%%
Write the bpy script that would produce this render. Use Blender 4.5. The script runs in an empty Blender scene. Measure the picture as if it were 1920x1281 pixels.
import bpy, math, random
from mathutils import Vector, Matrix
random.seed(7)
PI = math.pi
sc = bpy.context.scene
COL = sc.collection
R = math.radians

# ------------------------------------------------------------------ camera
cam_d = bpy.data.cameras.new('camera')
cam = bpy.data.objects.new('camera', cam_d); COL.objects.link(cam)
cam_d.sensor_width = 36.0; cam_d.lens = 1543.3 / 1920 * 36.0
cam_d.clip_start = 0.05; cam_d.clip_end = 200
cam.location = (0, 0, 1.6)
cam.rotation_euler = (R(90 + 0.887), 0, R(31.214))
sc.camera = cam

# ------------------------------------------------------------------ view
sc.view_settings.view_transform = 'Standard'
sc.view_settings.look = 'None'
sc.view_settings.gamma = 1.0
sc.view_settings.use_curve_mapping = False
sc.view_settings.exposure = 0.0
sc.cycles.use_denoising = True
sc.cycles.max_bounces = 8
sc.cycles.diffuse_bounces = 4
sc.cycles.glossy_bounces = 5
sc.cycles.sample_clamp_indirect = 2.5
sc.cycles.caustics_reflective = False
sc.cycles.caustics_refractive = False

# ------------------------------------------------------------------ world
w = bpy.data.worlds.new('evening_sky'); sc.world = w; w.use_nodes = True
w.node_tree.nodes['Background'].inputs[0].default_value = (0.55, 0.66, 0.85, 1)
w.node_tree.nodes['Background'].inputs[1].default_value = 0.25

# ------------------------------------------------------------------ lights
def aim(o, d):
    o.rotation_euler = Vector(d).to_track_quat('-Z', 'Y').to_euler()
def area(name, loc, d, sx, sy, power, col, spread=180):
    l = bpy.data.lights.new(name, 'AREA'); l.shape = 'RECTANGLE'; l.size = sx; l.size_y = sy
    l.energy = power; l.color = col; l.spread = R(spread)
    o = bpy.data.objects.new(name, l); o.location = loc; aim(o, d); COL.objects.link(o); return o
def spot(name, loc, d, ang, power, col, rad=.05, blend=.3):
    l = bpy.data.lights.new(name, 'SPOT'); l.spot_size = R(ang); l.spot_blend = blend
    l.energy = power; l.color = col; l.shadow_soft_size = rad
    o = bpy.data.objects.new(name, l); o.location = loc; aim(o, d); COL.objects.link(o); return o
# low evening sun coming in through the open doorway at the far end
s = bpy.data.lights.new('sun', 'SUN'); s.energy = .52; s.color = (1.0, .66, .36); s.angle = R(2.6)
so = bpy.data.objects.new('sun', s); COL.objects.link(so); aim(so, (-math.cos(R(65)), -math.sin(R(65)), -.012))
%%
Please set down all the data word for word.

◆ **RESPONSE TO THE TASK**
Write the bpy script that would produce this render. Use Blender 4.5. The script runs in an empty Blender scene. Measure the picture as if it were 1920x1281 pixels.
import bpy, math, random
from mathutils import Vector, Matrix
random.seed(7)
PI = math.pi
sc = bpy.context.scene
COL = sc.collection
R = math.radians

# ------------------------------------------------------------------ camera
cam_d = bpy.data.cameras.new('camera')
cam = bpy.data.objects.new('camera', cam_d); COL.objects.link(cam)
cam_d.sensor_width = 36.0; cam_d.lens = 1543.3 / 1920 * 36.0
cam_d.clip_start = 0.05; cam_d.clip_end = 200
cam.location = (0, 0, 1.6)
cam.rotation_euler = (R(90 + 0.887), 0, R(31.214))
sc.camera = cam

# ------------------------------------------------------------------ view
sc.view_settings.view_transform = 'Standard'
sc.view_settings.look = 'None'
sc.view_settings.gamma = 1.0
sc.view_settings.use_curve_mapping = False
sc.view_settings.exposure = 0.0
sc.cycles.use_denoising = True
sc.cycles.max_bounces = 8
sc.cycles.diffuse_bounces = 4
sc.cycles.glossy_bounces = 5
sc.cycles.sample_clamp_indirect = 2.5
sc.cycles.caustics_reflective = False
sc.cycles.caustics_refractive = False

# ------------------------------------------------------------------ world
w = bpy.data.worlds.new('evening_sky'); sc.world = w; w.use_nodes = True
w.node_tree.nodes['Background'].inputs[0].default_value = (0.55, 0.66, 0.85, 1)
w.node_tree.nodes['Background'].inputs[1].default_value = 0.25

# ------------------------------------------------------------------ lights
def aim(o, d):
    o.rotation_euler = Vector(d).to_track_quat('-Z', 'Y').to_euler()
def area(name, loc, d, sx, sy, power, col, spread=180):
    l = bpy.data.lights.new(name, 'AREA'); l.shape = 'RECTANGLE'; l.size = sx; l.size_y = sy
    l.energy = power; l.color = col; l.spread = R(spread)
    o = bpy.data.objects.new(name, l); o.location = loc; aim(o, d); COL.objects.link(o); return o
def spot(name, loc, d, ang, power, col, rad=.05, blend=.3):
    l = bpy.data.lights.new(name, 'SPOT'); l.spot_size = R(ang); l.spot_blend = blend
    l.energy = power; l.color = col; l.shadow_soft_size = rad
    o = bpy.data.objects.new(name, l); o.location = loc; aim(o, d); COL.objects.link(o); return o
# low evening sun coming in through the open doorway at the far end
s = bpy.data.lights.new('sun', 'SUN'); s.energy = .52; s.color = (1.0, .66, .36); s.angle = R(2.6)
so = bpy.data.objects.new('sun', s); COL.objects.link(so); aim(so, (-math.cos(R(65)), -math.sin(R(65)), -.012))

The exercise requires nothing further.